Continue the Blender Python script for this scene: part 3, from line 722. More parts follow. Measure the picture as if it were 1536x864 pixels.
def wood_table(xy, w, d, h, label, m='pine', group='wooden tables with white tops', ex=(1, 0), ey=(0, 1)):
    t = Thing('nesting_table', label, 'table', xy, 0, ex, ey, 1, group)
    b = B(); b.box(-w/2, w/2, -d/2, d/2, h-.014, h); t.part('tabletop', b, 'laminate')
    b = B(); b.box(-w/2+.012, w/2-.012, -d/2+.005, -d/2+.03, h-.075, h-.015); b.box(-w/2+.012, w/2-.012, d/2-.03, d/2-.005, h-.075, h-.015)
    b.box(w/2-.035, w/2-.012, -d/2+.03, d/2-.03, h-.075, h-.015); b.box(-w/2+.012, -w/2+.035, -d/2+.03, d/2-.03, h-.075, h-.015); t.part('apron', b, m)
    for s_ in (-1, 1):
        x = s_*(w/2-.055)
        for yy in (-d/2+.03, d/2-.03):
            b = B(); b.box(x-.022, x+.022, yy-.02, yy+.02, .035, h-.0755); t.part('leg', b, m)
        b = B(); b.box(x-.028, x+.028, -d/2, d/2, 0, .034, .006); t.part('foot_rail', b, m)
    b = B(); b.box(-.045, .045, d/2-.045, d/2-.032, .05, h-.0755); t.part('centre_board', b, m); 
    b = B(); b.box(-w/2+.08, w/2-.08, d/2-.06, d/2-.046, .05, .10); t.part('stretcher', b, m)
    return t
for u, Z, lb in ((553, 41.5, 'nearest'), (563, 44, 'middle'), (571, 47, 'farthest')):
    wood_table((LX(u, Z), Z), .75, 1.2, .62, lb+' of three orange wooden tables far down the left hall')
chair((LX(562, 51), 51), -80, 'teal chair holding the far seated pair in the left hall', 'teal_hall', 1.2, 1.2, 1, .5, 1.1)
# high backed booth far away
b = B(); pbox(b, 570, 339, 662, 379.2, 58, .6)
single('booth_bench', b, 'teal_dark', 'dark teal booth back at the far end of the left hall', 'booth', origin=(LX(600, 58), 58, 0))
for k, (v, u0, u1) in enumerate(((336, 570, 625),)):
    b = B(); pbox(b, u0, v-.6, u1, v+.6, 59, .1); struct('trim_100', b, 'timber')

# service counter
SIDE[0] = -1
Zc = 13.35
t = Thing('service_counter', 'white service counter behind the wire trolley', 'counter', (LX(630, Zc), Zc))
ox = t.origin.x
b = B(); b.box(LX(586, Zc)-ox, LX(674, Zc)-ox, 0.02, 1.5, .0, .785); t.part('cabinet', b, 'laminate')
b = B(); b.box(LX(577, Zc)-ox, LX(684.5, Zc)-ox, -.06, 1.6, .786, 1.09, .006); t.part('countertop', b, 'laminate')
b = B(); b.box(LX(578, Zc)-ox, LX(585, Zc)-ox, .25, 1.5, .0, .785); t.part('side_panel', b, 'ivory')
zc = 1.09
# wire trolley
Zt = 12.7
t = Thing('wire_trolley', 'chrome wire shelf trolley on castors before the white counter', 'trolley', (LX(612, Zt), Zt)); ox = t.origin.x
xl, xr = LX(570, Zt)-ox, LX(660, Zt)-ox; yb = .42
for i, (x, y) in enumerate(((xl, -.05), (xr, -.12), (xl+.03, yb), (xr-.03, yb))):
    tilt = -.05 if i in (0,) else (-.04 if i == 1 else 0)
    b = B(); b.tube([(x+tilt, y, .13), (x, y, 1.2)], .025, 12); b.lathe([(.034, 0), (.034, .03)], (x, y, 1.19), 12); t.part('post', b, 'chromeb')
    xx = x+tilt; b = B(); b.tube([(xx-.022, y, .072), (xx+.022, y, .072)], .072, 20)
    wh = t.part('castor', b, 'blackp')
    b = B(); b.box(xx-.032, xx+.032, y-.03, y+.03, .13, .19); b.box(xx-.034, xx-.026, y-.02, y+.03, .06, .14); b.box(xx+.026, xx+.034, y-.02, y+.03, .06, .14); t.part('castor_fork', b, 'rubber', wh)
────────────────
• **Problem to solve**
Produce the lines from the top of the listing through the "b = B(); pbox(b, u0, v-.6, u1, v+.6, 59, .1);" line exactly as they appear, with no additional output.

• **The output**
Continue the Blender Python script for this scene: part 3, from line 722. More parts follow. Measure the picture as if it were 1536x864 pixels.
def wood_table(xy, w, d, h, label, m='pine', group='wooden tables with white tops', ex=(1, 0), ey=(0, 1)):
    t = Thing('nesting_table', label, 'table', xy, 0, ex, ey, 1, group)
    b = B(); b.box(-w/2, w/2, -d/2, d/2, h-.014, h); t.part('tabletop', b, 'laminate')
    b = B(); b.box(-w/2+.012, w/2-.012, -d/2+.005, -d/2+.03, h-.075, h-.015); b.box(-w/2+.012, w/2-.012, d/2-.03, d/2-.005, h-.075, h-.015)
    b.box(w/2-.035, w/2-.012, -d/2+.03, d/2-.03, h-.075, h-.015); b.box(-w/2+.012, -w/2+.035, -d/2+.03, d/2-.03, h-.075, h-.015); t.part('apron', b, m)
    for s_ in (-1, 1):
        x = s_*(w/2-.055)
        for yy in (-d/2+.03, d/2-.03):
            b = B(); b.box(x-.022, x+.022, yy-.02, yy+.02, .035, h-.0755); t.part('leg', b, m)
        b = B(); b.box(x-.028, x+.028, -d/2, d/2, 0, .034, .006); t.part('foot_rail', b, m)
    b = B(); b.box(-.045, .045, d/2-.045, d/2-.032, .05, h-.0755); t.part('centre_board', b, m); 
    b = B(); b.box(-w/2+.08, w/2-.08, d/2-.06, d/2-.046, .05, .10); t.part('stretcher', b, m)
    return t
for u, Z, lb in ((553, 41.5, 'nearest'), (563, 44, 'middle'), (571, 47, 'farthest')):
    wood_table((LX(u, Z), Z), .75, 1.2, .62, lb+' of three orange wooden tables far down the left hall')
chair((LX(562, 51), 51), -80, 'teal chair holding the far seated pair in the left hall', 'teal_hall', 1.2, 1.2, 1, .5, 1.1)
# high backed booth far away
b = B(); pbox(b, 570, 339, 662, 379.2, 58, .6)
single('booth_bench', b, 'teal_dark', 'dark teal booth back at the far end of the left hall', 'booth', origin=(LX(600, 58), 58, 0))
for k, (v, u0, u1) in enumerate(((336, 570, 625),)):
    b = B(); pbox(b, u0, v-.6, u1, v+.6, 59, .1); struct('trim_100', b, 'timber')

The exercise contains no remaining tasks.